Bu fitne zulmedenlere isabet etmekle kalmaz, belki umumileşir. Bazı günahlar vardır ki zararı geneli ilgilendirir. Sebep olacağı fitne ve ihtilal, celbedeceği sıkıntı ve musibet yalnız o günahı yapan, işi yerinden oynatan ve bu suretle kendine ve diğerlerine zulmetmiş olan zalimlere has kalmaz da kurunun yanında yaşı da yakar. Mesela açıkça, kötülük, iyiliği emir ve kötülüğü nehiyde uzlaşma, akidenin ifsada uğraması ve cihatta gevşeklik bu kabildendir. Bir şahsın hatası bir yapıyı batırabilir. Hadisi nebevide belirtildiği üzere bir geminin dibini delmeye uğraşan bir kişinin fiili öyle bir batışa neden olur ki bu fitne o geminin içinde bulunanlardan yalnız onu delene veya ona yardım edenlere veya görüp sessiz kalanlara değil hiç haberi olmayanlara varıncaya kadar hepsine isabet edecek bir genel bir musibet olur. (Buhari, VII, 433) Ve hatta ilgisizlikten dolayı hiç haberdar olmayanların, gafletlerinden dolayı durumları daha feci olabilir. Bunun için böyle bir musibete başlangıçta meydan vermemek için korunmak genel gözlemde bulunmak ve onu deleni engellemek o gemide bulunanların görevidir. İçlerinden bazıları bu görevi yerine getirdikleri zaman kurtulur, hiçbiri aldırmayıp gemi delindiği surette hepsi etkilenir. (Yazır, IV, 2387-2389)Genel fitne yalnız suçu işleyen zalimlerin cezası o değil aynı zamanda korunmayıp onunu vuku bulmasına meydan veren gafillerin gafletlerinin de cezasıdır. Son nefese kadar çalışıp da başarılı olamayanlara gelince ma'zireten ila rabbikum (Rabb'inize bir mazeret olsun diye uyarıyoruz) ayetin uyarınca mazur sayılırlar. Ancak o zalim veya gafillerin içinde bulunup onlara komşuluk ettiklerinden dolayı dünyada o genel musibetin dairesi içinde kalmaları da mümkündür.

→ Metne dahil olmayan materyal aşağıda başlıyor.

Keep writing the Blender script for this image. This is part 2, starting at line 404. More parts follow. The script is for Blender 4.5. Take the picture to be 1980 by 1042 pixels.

Ancak azabın herkesi her zaman kuşattığını söylemek mümkün değildir. Toplumların yok edilmesi ile ilgili olarak zikredilen ayetlerde Peygamber ve müminlerin o toplumun iman etmesinden ümit kestikleri zaman ilahi vahiy ile oradan ayrılıp dünyevi anlamda da kurtulduklarını biliyoruz. (Hud 11/40,58,66,81,94)
Günümüzde peygamber olmadığına göre müminler ne yapacaklardır?
Bir toplumda azgınlık yapanlar yeryüzünü ifsad edenler arttığında kötülükleri engelleyemeyen müslümanlar hicret etmelidirler. Zulüm ile bir arada yaşamak cehennemi tercih etmek demektir. (Nisa 4/97) Bu kararı vermek müminlerin birlikte yapacakları değerlendirmeye bağlıdır. Zira bu durumda verilecek ferdi kararlar yeryüzünü ıslah etme sorumluluğundan kaçış anlamına gelebilir.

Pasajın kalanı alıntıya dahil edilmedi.